Aha! This seems like what will work, as I remember seeing ‘Installer’ bringing this up as the ‘source’, except I wasn’t sure it would work for creating a ‘whole drive’ image.

I’ll go back in and give this a try. Thank you for the assistance! Wish me luck!

That did work, so thank you for that.

Unfortunately, it showed me that USB3 is still a big problem for Haiku. I booted the flashdrive on one of the USB3 ports on my system (a desktop, full tower, ATX MOBO) and got lucky this time that it booted without hanging.

When I plugged in the blank, new flashdrive into another USB3 port to format it and install Haiku on the full drive, Haiku couldn’t even see it was being plugged in.

When I plugged the drive into a USB2 port, it showed up almost instantly, so it seems Haiku still has a problem with things USB3, unfortunately.

Once I did have that flashdrive formatted and Haiku installed on it with the Haiku apps, I rebooted with that flashdrive and again got lucky that it got all the way through to the desktop.

Starting some apps though was ‘choppy’, meaning it often took 5-10 seconds for the app to start, and then even longer to close.

Right-clicking on the feather thing in the upper right corner of the screen, the little window showing memory usage and such, would instantly open menus, but they wouold take upwards of 30 seconds to close.

Then, just to test it, I opened the ‘update apps’ app (sorry, I didn’t write any of the app names down), it informed me there were 73 things that needed to be updated, so I clicked on the ‘okay’ and it got it all except one thing, automake, if I remember correct.

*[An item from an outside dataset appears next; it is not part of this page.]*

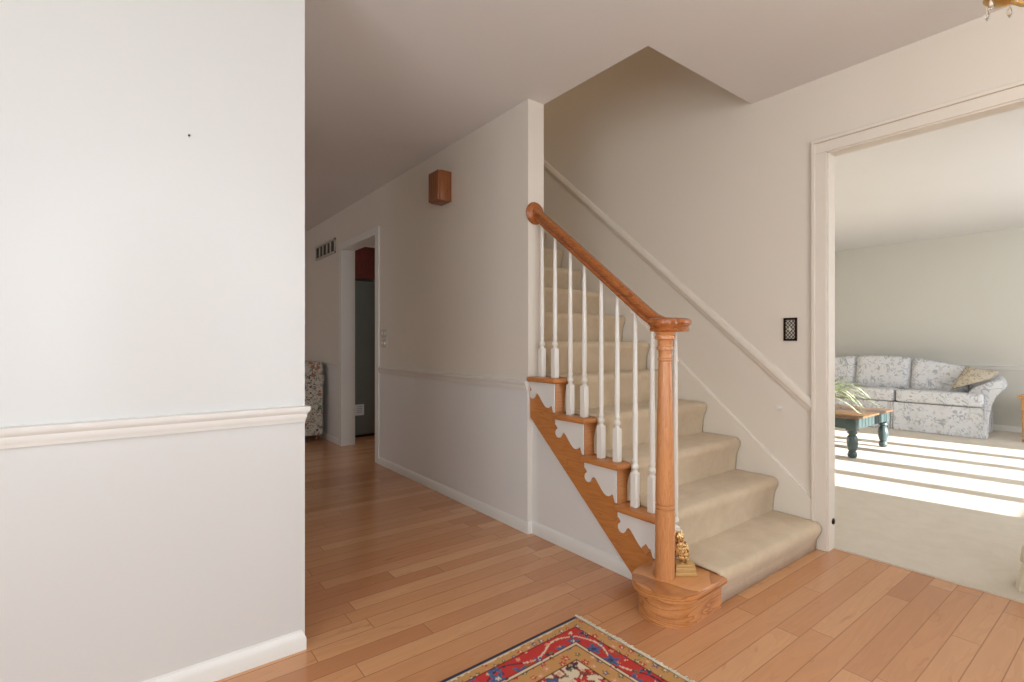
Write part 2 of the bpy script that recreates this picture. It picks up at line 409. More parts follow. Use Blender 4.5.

When I tried to close that window/app though, it wouldn’t close I even tried opening other apps, clicking on the desktop background, etc, etc, and it just hung to the point I had to do a hard reboot.

I’m willing to bet that the whole problem(s) were because it was started in a USB3 port. I think if it had been on a USB2 port everything would have been fine. I’m going to do that as a matter of fact and let it be known what happens.

Some computers, from the early days of USB3, don’t perform as well as they should. I have a Thinkpad W530, and two T430s, and these were the first generation of Thinkpads to have USB3. None of them seem to be able to maintain high transfer speeds with USB3, and many users have reported problems with these models.
So I wonder if it might be a computer problem.

I also observe sluggish system performance when booted off USB3 port with occasional lock ups. At the same time if i boot linux mint from the same usb drive I don’t have this problem and everything is super fast. So there is definitely some problem with xhci driver. I will open a ticket with my syslog as soon as I get my hands on the laptop with this problem.